Esprit de l'ORTF, es-tu (encore) là ? - L'Edito de Michel Abouchahla

31 janvier 2024
Les déclarations d’une nouvelle ministre au cours des 100 premiers jours suivant sa nomination révèlent toujours sa personnalité et le rythme qu’elle fixe pour son action. Elle dévoile peu ou prou sa stratégie. Rachida Dati n’a pas dérogé à cette tradition.
EDITO MICHEL JANVIER 2024

Lundi soir (29 janvier), la ministre réunissait les acteurs de la culture au musée de la Porte Dorée (musée de l’Histoire de l’immigration). Le choix de ce lieu n’est pas un hasard dans le contexte général ; choix qu’elle a pris le temps de souligner en s’appuyant sur son parcours personnel. Au cours de cette rencontre, Rachida Dati a dessiné les contours de sa vision, et annoncé une action majeure chère au président de la République : le regroupement de l’audiovisuel public. Elle l’a exprimée avec circonvolution pour ne heurter frontalement personne. Mais le décryptage des professionnels présents ne fait aucun doute, comme nous l’avons souligné dans notre lettre quotidienne E.T. d’hier matin.

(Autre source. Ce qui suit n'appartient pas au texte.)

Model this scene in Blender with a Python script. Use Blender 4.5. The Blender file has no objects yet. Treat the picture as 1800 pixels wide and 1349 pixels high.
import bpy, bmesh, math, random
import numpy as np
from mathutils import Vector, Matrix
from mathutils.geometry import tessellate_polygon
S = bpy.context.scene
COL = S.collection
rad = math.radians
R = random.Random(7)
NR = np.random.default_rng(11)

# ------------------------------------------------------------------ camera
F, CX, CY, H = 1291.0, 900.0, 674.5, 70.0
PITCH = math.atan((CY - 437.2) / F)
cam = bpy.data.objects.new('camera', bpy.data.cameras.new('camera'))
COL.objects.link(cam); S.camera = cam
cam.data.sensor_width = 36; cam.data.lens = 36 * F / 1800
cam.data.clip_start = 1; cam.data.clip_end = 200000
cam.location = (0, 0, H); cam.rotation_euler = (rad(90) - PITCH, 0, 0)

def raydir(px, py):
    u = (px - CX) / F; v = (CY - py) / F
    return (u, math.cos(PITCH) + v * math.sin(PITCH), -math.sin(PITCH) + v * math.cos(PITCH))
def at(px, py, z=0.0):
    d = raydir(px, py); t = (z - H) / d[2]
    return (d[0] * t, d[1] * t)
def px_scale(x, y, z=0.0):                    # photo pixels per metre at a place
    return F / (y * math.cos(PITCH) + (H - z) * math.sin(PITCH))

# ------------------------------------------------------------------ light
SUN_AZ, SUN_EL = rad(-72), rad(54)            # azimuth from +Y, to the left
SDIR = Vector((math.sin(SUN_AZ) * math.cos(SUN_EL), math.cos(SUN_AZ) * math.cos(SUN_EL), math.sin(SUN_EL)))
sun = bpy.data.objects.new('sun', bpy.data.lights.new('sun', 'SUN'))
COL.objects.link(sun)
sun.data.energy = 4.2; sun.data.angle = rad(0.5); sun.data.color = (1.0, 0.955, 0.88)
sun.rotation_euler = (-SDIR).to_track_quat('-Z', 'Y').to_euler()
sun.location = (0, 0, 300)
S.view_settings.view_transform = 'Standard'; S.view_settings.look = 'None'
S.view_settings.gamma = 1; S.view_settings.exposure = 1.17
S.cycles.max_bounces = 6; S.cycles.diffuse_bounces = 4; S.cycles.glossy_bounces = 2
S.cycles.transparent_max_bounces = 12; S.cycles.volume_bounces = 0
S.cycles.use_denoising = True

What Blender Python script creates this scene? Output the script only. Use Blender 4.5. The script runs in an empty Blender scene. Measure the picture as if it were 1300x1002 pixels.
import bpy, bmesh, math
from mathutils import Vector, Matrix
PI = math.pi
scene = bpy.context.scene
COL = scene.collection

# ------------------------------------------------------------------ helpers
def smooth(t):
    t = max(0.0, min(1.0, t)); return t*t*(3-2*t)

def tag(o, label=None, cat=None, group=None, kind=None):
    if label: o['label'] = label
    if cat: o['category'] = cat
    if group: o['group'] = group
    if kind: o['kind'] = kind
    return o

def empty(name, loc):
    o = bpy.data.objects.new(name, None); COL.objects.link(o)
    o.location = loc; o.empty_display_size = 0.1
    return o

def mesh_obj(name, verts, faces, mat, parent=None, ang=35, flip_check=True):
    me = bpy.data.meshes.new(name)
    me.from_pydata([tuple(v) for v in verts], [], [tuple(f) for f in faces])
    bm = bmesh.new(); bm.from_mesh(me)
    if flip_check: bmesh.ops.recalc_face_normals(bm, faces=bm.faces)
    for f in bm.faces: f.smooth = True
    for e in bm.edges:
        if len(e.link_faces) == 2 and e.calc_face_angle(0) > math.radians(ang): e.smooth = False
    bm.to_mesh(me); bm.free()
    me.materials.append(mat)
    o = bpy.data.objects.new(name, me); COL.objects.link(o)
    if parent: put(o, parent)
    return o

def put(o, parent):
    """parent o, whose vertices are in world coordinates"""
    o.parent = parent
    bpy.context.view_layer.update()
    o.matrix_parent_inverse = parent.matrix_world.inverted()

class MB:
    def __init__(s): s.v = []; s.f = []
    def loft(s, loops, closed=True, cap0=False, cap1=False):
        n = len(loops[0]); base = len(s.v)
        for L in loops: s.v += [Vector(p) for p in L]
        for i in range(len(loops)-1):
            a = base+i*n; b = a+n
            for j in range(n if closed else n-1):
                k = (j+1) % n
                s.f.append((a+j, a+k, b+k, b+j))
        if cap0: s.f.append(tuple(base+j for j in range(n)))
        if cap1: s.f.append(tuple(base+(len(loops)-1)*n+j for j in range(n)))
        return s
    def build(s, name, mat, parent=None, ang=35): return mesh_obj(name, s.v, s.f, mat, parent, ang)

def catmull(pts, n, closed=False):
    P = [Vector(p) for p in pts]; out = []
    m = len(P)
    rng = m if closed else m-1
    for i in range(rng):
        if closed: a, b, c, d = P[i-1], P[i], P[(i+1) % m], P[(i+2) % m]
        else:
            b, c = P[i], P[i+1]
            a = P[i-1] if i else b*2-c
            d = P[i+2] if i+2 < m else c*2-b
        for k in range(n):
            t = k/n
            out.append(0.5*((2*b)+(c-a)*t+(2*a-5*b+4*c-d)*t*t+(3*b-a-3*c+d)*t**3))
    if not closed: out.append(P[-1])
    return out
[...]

“La concurrence de services extra-européens de médias à la demande, la diminution de la durée d'écoute individuelle et le vieillissement de l’audience” nécessitent, selon la ministre, de les “accompagner [les médias, NDLR] dans les transformations” et de “conforter le rôle de notre audiovisuel public. Je partage avec le Président de la République la conviction que nous avons besoin d’un audiovisuel puissant. (…) Un audiovisuel public fort, c’est un audiovisuel public qui rassemble ses forces. C’est pourquoi je souhaite encourager et même accélérer les coopérations entre sociétés, pour aller plus loin dans la formulation d’une offre ambitieuse. (…) C’est aussi à cette condition que nous pourrons obtenir un financement pérenne dédié”.

Rappelons qu’en juin dernier, ce sujet avait fait l'objet de rapports et d’un débat à l’Assemblée nationale, pour maintenir finalement le financement de l’audiovisuel public grâce au prélèvement d’une fraction de la TVA, en omettant, semble-t-il, l’accord de Bruxelles. Cet oubli malheureux a ouvert une brèche dans laquelle s’est engouffré TF1. La première chaîne a déposé une plainte en septembre dernier (lire à ce sujet page 16 le commentaire de Julien Brunet, avocat du cabinet Spring Legal) portant sur la légalité de ce financement, allant jusqu’à réclamer le remboursement des montants versés.

Mais un audiovisuel fort nécessite des moyens (financiers) et des talents. Il est éclairant d’observer à cette occasion les résultats des entités publiques : France Télévisions, Radio France, France Médias Monde, Arte, TV5Monde et l’INA. Ils sont majoritairement positifs (on peut bien sûr toujours chipoter), mais force est de constater que la qualité des programmes est au rendez-vous (il suffit de regarder les succès d’audience de chaque entité publique, tous genres confondus).

Côté gestion, ces groupes ont pris depuis de nombreuses années des mesures pour mieux contrôler leurs coûts, provoquant parfois les inquiétudes des producteurs, et notamment des producteurs indépendants. La direction de France Télévisions va même prochainement entreprendre une réflexion pour faire des économies de 200 M€ à l’horizon 2028. Un projet qui ne pourra aboutir qu’avec l'accord des partenaires sociaux, invités à entamer un dialogue sur ce sujet.

Plutôt que de recréer un “ORTF 3.0”, ce chantier prioritaire mérite un renforcement de la création, qui fait, en aval, la force des entités de l’audiovisuel public.